Which would leave $10,000 per classroom for books and supplies. Or $500 per student per year.

Now obviously this is not totally inclusive. It ignores transportation, for instance. But the teacher salary and bennies probably don't total 100k, either (I am certain that the MEA would tell me that it doesn't equal that). There probably are more than 10 classrooms per school to spread the cost of the principal over. Recovery of actual school building costs (depreciation (20 or 40 years?) or rent-equivalent) may not be part of the 12k per student.

Just some fodder for thought.

Posted by: Loren at December 10, 2004 04:20 PM

From Howard Fuller --

"[People]do not make a distinction between public education, which is a concept, and the system that delivers public education. The system that delivers public education, as we’ve structured it in America, is not public education. Public education is a concept that it is in our interest to educate all our children. What makes public education public is that it serves the public’s interests. . . . . What we therefore need to do is to commit to a purpose, not institutional arrangements.

“We have to ask why people do not want low-income parents to have choice. The hypocrisy on this point is phenomenal. We have teachers teaching in schools that they would never put their own children in and then demanding that somebody else’s children stay there. We have public school teachers putting their own children in private schools. We have leaders in Congress pontificating against choice who have their own children in private schools.
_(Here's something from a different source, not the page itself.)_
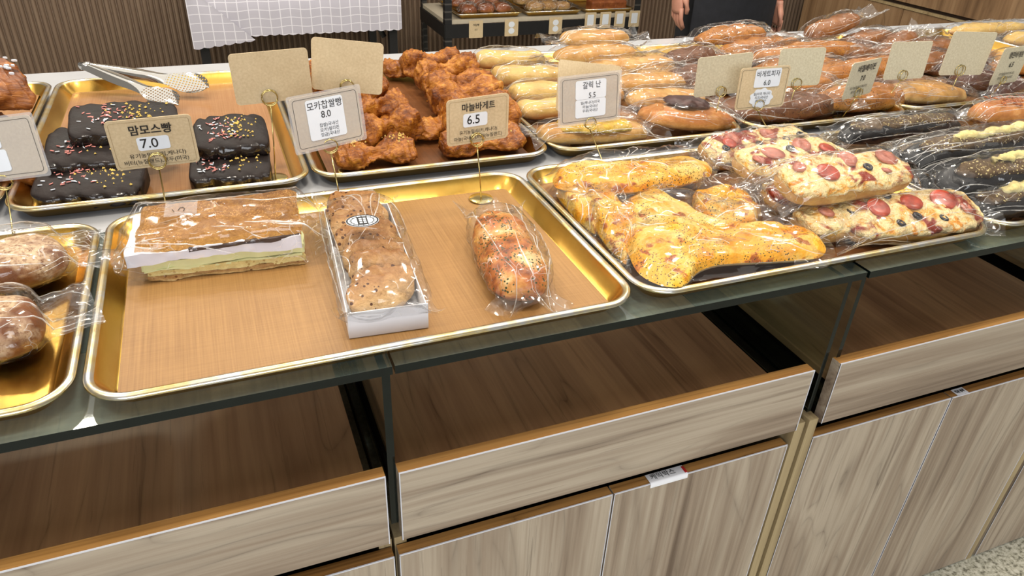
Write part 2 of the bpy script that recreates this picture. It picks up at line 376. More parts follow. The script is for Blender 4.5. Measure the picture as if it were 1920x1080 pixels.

The argument always comes down to ‘If we let these poor parents out, it will destroy the system.” I have a question: Is it about the system, or is it about the parents and the children?”

Posted by: Craig Westover at December 10, 2004 05:44 PM

Great point Craig. My Sister in law is a "public school" teacher in Colorado (different state, same system), and she refuses to put my nephews in public school because she knows how ad the schools are. I can cite example after example of this. But, yet the unions are dead set against school choice. Most Democrat law makers are the same in that I doubt you will ever see Ted Kennedy's grandchildren in a public school, and I doubt John Kerry's children went to Boston public schools (or DC public schools).